Eight years later, in his famous farewell address, a frustrated and alarmed president called out "the military-industrial complex," prophetically warning of its anti-democratic nature and the disastrous rise of misplaced power that it represented. Only an alert and knowledgeable citizenry, fully engaged in corralling, containing, and constraining it, he concluded, could save democracy and bolster peaceful methods and goals.

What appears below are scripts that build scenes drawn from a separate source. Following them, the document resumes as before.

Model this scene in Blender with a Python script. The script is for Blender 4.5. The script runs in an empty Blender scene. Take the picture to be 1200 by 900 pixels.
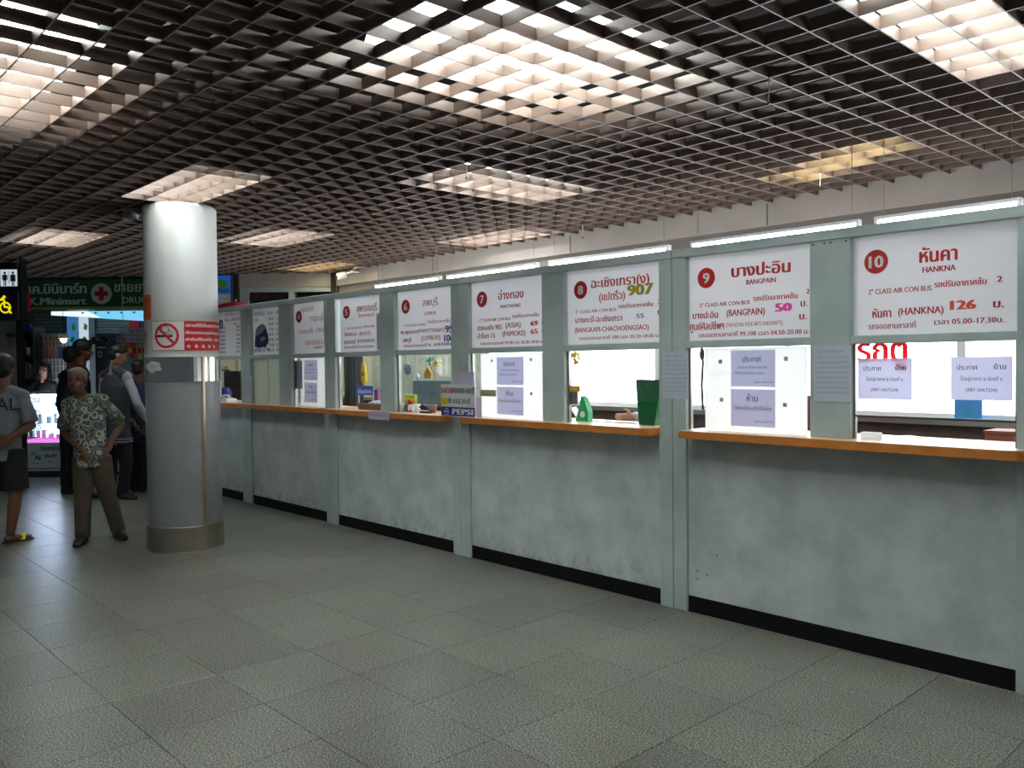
import bpy, math, random
import numpy as np
from mathutils import Vector, Matrix, geometry

SC = bpy.context.scene
COL = SC.collection
PI = math.pi
R_ = math.radians

# ------------------------------------------------------------------ camera
FPX, PITCH, ROLL, YAW = 988.378, R_(-1.36913), R_(-0.59629), R_(43.14453)
D0, H0 = 4.37, 1.55
CAM = Vector((0, -D0, H0))
FW = Vector((-math.cos(YAW), math.sin(YAW), 0))      # level view direction
RT = Vector((math.sin(YAW), math.cos(YAW), 0))       # level right direction
fwd = FW * math.cos(PITCH) + Vector((0, 0, math.sin(PITCH)))
up0 = -FW * math.sin(PITCH) + Vector((0, 0, math.cos(PITCH)))
cr, sr = math.cos(ROLL), math.sin(ROLL)
rt = RT * cr + up0 * sr
up = -RT * sr + up0 * cr
cd = bpy.data.cameras.new('camera')
cd.sensor_fit = 'HORIZONTAL'; cd.sensor_width = 36; cd.lens = FPX * 36 / 1200
cd.clip_start = .05; cd.clip_end = 200
cam = bpy.data.objects.new('camera', cd); COL.objects.link(cam)
cam.matrix_world = Matrix(((rt.x, up.x, -fwd.x, CAM.x), (rt.y, up.y, -fwd.y, CAM.y), (rt.z, up.z, -fwd.z, CAM.z), (0, 0, 0, 1)))
SC.camera = cam

# ------------------------------------------------------------------ world and exposure
w = bpy.data.worlds.new('world'); SC.world = w; w.use_nodes = True
w.node_tree.nodes['Background'].inputs[0].default_value = (.62, .72, .85, 1)
w.node_tree.nodes['Background'].inputs[1].default_value = .10
vs = SC.view_settings
vs.view_transform = 'Standard'; vs.look = 'None'; vs.gamma = 1; vs.exposure = 0
vs.use_curve_mapping = False
TUBE = 54.0        # hall fluorescent tubes
BTUBE = 54.0       # tubes over the ticket windows
PANE = 6.2         # daylight lit frosted rear windows
CASE = 70.0         # shop display case tubes

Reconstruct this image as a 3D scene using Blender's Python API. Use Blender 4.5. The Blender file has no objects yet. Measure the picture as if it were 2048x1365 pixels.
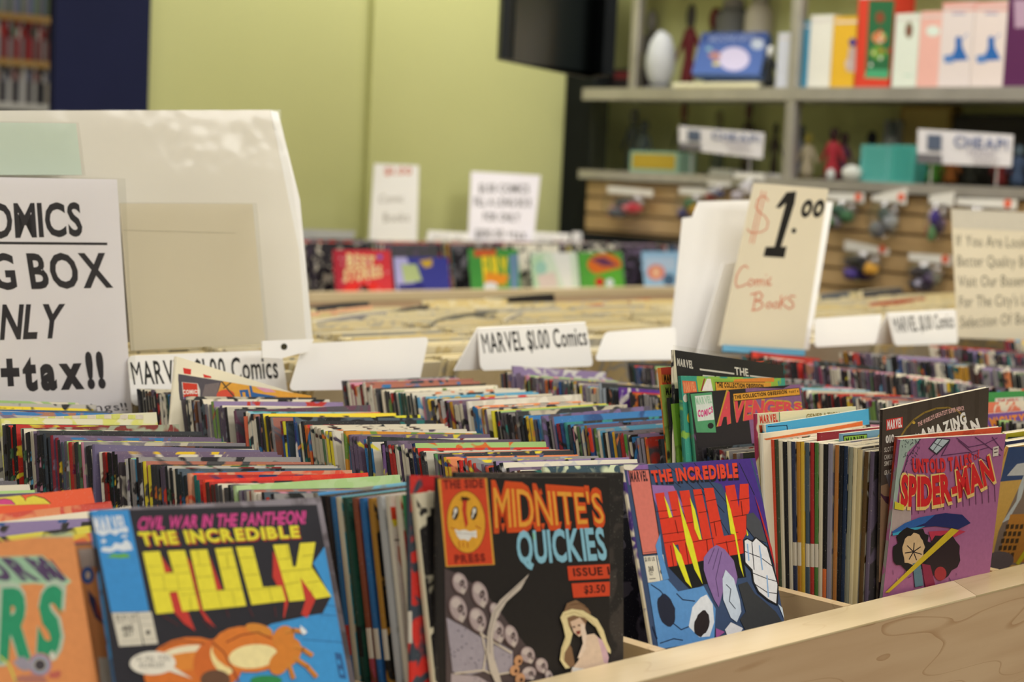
import bpy, math, random
from mathutils import Vector, Matrix
random.seed(11)
S = bpy.context.scene
COL = S.collection
V3 = Vector
PI = math.pi

# ------------------------------------------------------------ camera
FPX = 3466.0
YAW, PIT, ROL = math.radians(44.39), math.radians(5.47), math.radians(2.7)
CAM = V3((0, 0, 1.35))
FW = V3((math.sin(YAW)*math.cos(PIT), math.cos(YAW)*math.cos(PIT), -math.sin(PIT)))
r0 = V3((math.cos(YAW), -math.sin(YAW), 0)); u0 = r0.cross(FW)
RT = r0*math.cos(ROL) + u0*math.sin(ROL)
UP = -r0*math.sin(ROL) + u0*math.cos(ROL)
cam_d = bpy.data.cameras.new('camera'); cam = bpy.data.objects.new('camera', cam_d); COL.objects.link(cam)
cam_d.sensor_width = 36; cam_d.lens = FPX/2048*36; cam_d.clip_start = .02
m = Matrix.Identity(4)
for i in range(3):
    m[i][0], m[i][1], m[i][2], m[i][3] = RT[i], UP[i], -FW[i], CAM[i]
cam.matrix_world = m
cam_d.dof.use_dof = True; cam_d.dof.focus_distance = 1.52; cam_d.dof.aperture_fstop = 6.1
S.camera = cam
S.view_settings.view_transform = 'Standard'; S.view_settings.look = 'None'
S.view_settings.exposure = 0.0; S.view_settings.gamma = 1; S.view_settings.use_curve_mapping = False

def at(px, py, ax, v):
    """world point where the sight line of a photo pixel meets the plane ax = v"""
    d = FW + RT*((px-1024)/FPX) - UP*((py-682.5)/FPX)
    i = 'XYZ'.index(ax)
    return CAM + d*((v-CAM[i])/d[i])
def hit(px, py, p0, n):
    d = FW + RT*((px-1024)/FPX) - UP*((py-682.5)/FPX)
    return CAM + d*((p0-CAM).dot(n)/d.dot(n))
def proj(P):
    k = (P-CAM).dot(FW)
    return (1024+FPX*(P-CAM).dot(RT)/k, 682.5-FPX*(P-CAM).dot(UP)/k, k)

# ------------------------------------------------------------ world and lights
W = bpy.data.worlds.new('world'); S.world = W; W.use_nodes = True
W.node_tree.nodes['Background'].inputs[0].default_value = (1, .95, .86, 1)
W.node_tree.nodes['Background'].inputs[1].default_value = .5
LIGHTS = [(-.8, -1.2, 26), (1.4, -1.3, 28), (3.1, -.8, 28), (-.6, .9, 12), (1.5, .4, 15), (3.0, 1.4, 26), (.9, 2.1, 24), (2.7, 1.9, 12), (3.25, 3.3, 26), (1.6, 6.2, 40)]  # the lamp closest to the lime wall is added to brighten it
LZ = 2.86
for lx, ly, le in LIGHTS:
    ld = bpy.data.lights.new('ceiling_lamp', 'AREA'); ld.shape = 'RECTANGLE'; ld.size = 1.15; ld.size_y = .5
    ld.energy = le; ld.color = (1, .975, .94)
    lo = bpy.data.objects.new('ceiling_lamp', ld); COL.objects.link(lo); lo.location = (lx, ly, LZ-.03)

# ------------------------------------------------------------ colours and materials
def lin(c):
    if isinstance(c, str):
        c = tuple(int(c[i:i+2], 16) for i in (0, 2, 4))
    return tuple(((x/255)/12.92 if x/255 <= .04045 else ((x/255+.055)/1.055)**2.4) for x in c) + (1,)
def mat(name, col=None, rough=.5, metal=0., coat=0., spec=.5):
    m = bpy.data.materials.new(name); m.use_nodes = True
    b = m.node_tree.nodes['Principled BSDF']
    if col: b.inputs['Base Color'].default_value = lin(col)
    b.inputs['Roughness'].default_value = rough; b.inputs['Metallic'].default_value = metal
    b.inputs['Coat Weight'].default_value = coat; b.inputs['Coat Roughness'].default_value = .2
    b.inputs['Specular IOR Level'].default_value = spec
    return m, m.node_tree.nodes, m.node_tree.links, b
def mottled(name, c1, c2, scale, rough=.6, stretch=(1, 1, 1), bump=0., detail=4, **k):
    m, N, L, b = mat(name, None, rough, **k)
    tc = N.new('ShaderNodeTexCoord'); mp = N.new('ShaderNodeMapping'); mp.inputs['Scale'].default_value = stretch
    nz = N.new('ShaderNodeTexNoise'); nz.inputs['Scale'].default_value = scale; nz.inputs['Detail'].default_value = detail
    rp = N.new('ShaderNodeValToRGB'); rp.color_ramp.elements[0].color = lin(c1); rp.color_ramp.elements[1].color = lin(c2)
    rp.color_ramp.elements[0].position = .35; rp.color_ramp.elements[1].position = .65
    L.new(tc.outputs['Object'], mp.inputs[0]); L.new(mp.outputs[0], nz.inputs['Vector'])
    L.new(nz.outputs[0], rp.inputs[0]); L.new(rp.outputs[0], b.inputs['Base Color'])
    if bump:
        bp = N.new('ShaderNodeBump'); bp.inputs['Strength'].default_value = bump; bp.inputs['Distance'].default_value = .002
        L.new(nz.outputs[0], bp.inputs['Height']); L.new(bp.outputs[0], b.inputs['Normal'])
    return m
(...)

The MICC's response was, of course, to ignore his warning, while waging a savage war on communism in the name of containing it. In the process, atrocious conflicts would be launched in Vietnam, Laos, and Cambodia as the contagion of war spread. Threatened with the possibility of peace in the aftermath of the Soviet Union's collapse in 1991, the MICC bided its time with operations in Iraq (Desert Storm), Bosnia, and elsewhere, along with the expansion of NATO, until it could launch an unconstrained Global War on Terror in the aftermath of the attacks of September 11, 2001. Those "good times" (filled with lost wars) lasted until 2021 and the chaotic U.S. withdrawal from Afghanistan.

Not to be deterred by the fizzling of the nightmarish war on terror, the MICC seized on a "new cold war" with China and Russia, which only surged when, in 2022, Vladimir Putin so disastrously invaded Ukraine (as the U.S. had once invaded Afghanistan and Iraq). Yet again, Americans were told that they faced implacable foes that could only be met with overwhelming military power and, of course, the funding that went with it -- again in the name of deterrence and containment.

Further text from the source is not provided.